Jacques Lacan – Séminaire XVII L’envers de la psychanalyse (1969-70)

Lacan analyse le discours du maître et celui du pervers comme des structures où le savoir est manipulé au service du pouvoir, non de la vérité. Le pervers refoule la faille, il construit un système qui exclut tout ce qui pourrait le remettre en cause.

Dans une conversation ordinaire, deux personnes échangent des arguments dans l’intention d’éclairer un sujet, de progresser ensemble vers une forme de vérité ou de compréhension mutuelle. Ce qu’on appelle un dialogue.

Mais avec un pervers narcissique, ce principe ne tient plus - ce n'est plus que la parodie d'un dialogue. Le but n’est pas la vérité, ni la résolution d’un désaccord : l’enjeu réel est la domination. Derrière l’apparence d’un échange rationnel, se cache une mécanique invisible — celle d’un pouvoir à imposer, d’une emprise à renforcer, et d’un esprit à subjuguer. Ce n’est pas le sujet discuté qui importe, mais la nécessité impérieuse d’avoir raison, à tout prix… pour renforcer l’intégrité de son système psychique égotique.

Lorsque ses manipulations ne suffisent plus pour emporter le débat, il détruit l’espace de dialogue en dénigrant son interlocuteur, en le décrivant comme instable, fou ou agressif. Pourquoi ? Parce que la logique de l’autre met en péril la cohérence fragile de son monde intérieur. Ce n’est pas un désaccord d’idées : c’est une menace existentielle.

Attendre qu’il reconnaisse ses contradictions, c’est comme lui demander de se dissoudre. Il préférera nier jusqu’à l’absurde que d’affronter l’effondrement de son système psychique.

Un conducteur fou - SPEED

Le pervers narcissique ressemble à un conducteur lancé à pleine vitesse dans un véhicule qu’il ne peut jamais s'arrêter. Il écrasera ceux ceux qui se dressent sur sa route car il doit continuer à avancer, coûte que coûte.

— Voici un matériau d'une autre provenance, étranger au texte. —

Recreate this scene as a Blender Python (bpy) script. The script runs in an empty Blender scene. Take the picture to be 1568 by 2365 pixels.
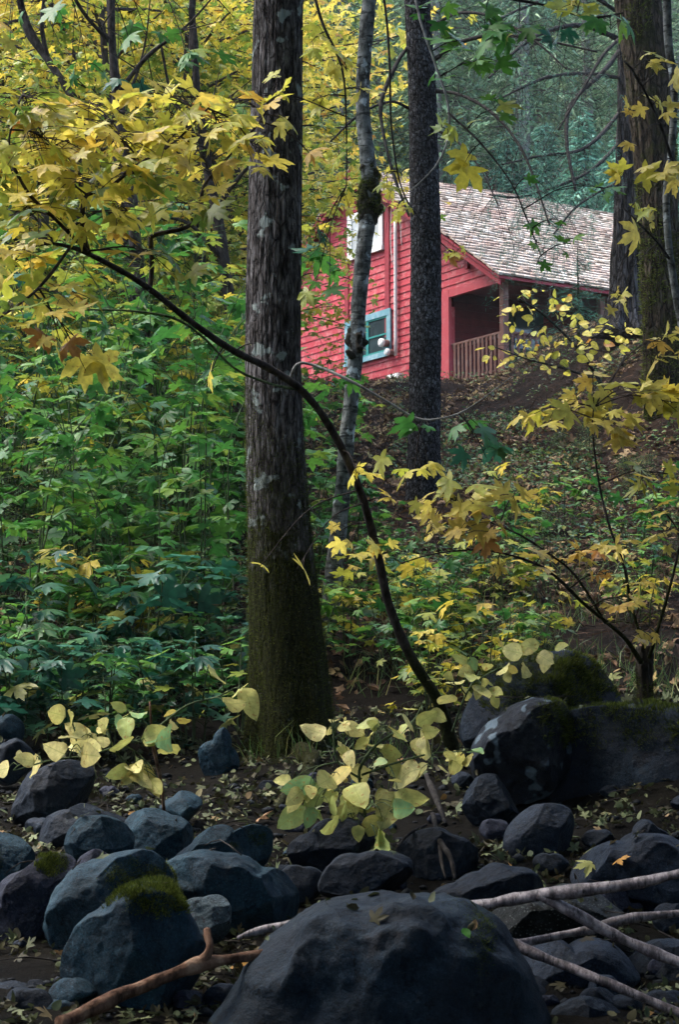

Ce qui compte, ce n’est pas la destination, mais le maintien de sa course effrénée, l'expression de sa puissance - il comprend tout, l'autre ne comprend rien - pour maintenir sa cohérence interne qui soutient son équilibre psychique. Prendre un virage, ralentir reviendrait à douter, à remettre en cause l’intégralité de son système.

C’est là une définition essentielle de la perversion : sauver ses intérêts, quel qu’en soit le coût pour autrui. Le cap doit être maintenu, même au prix de la vérité, de la relation, ou de la souffrance infligée. Car pour lui, céder serait s’effondrer.

Jusqu'à l'absurde !

Lancé dans sa course si le pervers fait face à un obstacle objectif, clair, vérifiable — une preuve, une contradiction, une vérité — qui vient barrer sa route, deux options s’offrent à lui : le nier, le détruire, ou faire volte-face en prétendant qu’il a toujours soutenu cette position. Et il le fera dans un dédale de mots accusant l’autre de ne rien comprendre  et de vouloir le dénigrer ou d'être un fou.

Ce mécanisme n’est pas un simple mensonge stratégique : c’est un acte de survie psychique. En niant la réalité, le pervers met son esprit à l’abri de ses fragilités internes. Ce refus de reconnaître l’évidence est ce qu’on appelle le déni. Il ne s’agit pas d’ignorance ou d’erreur, mais d’un verrouillage affectif : reconnaître la réalité reviendrait à fissurer la cohérence mentale qui le protège de l’effondrement.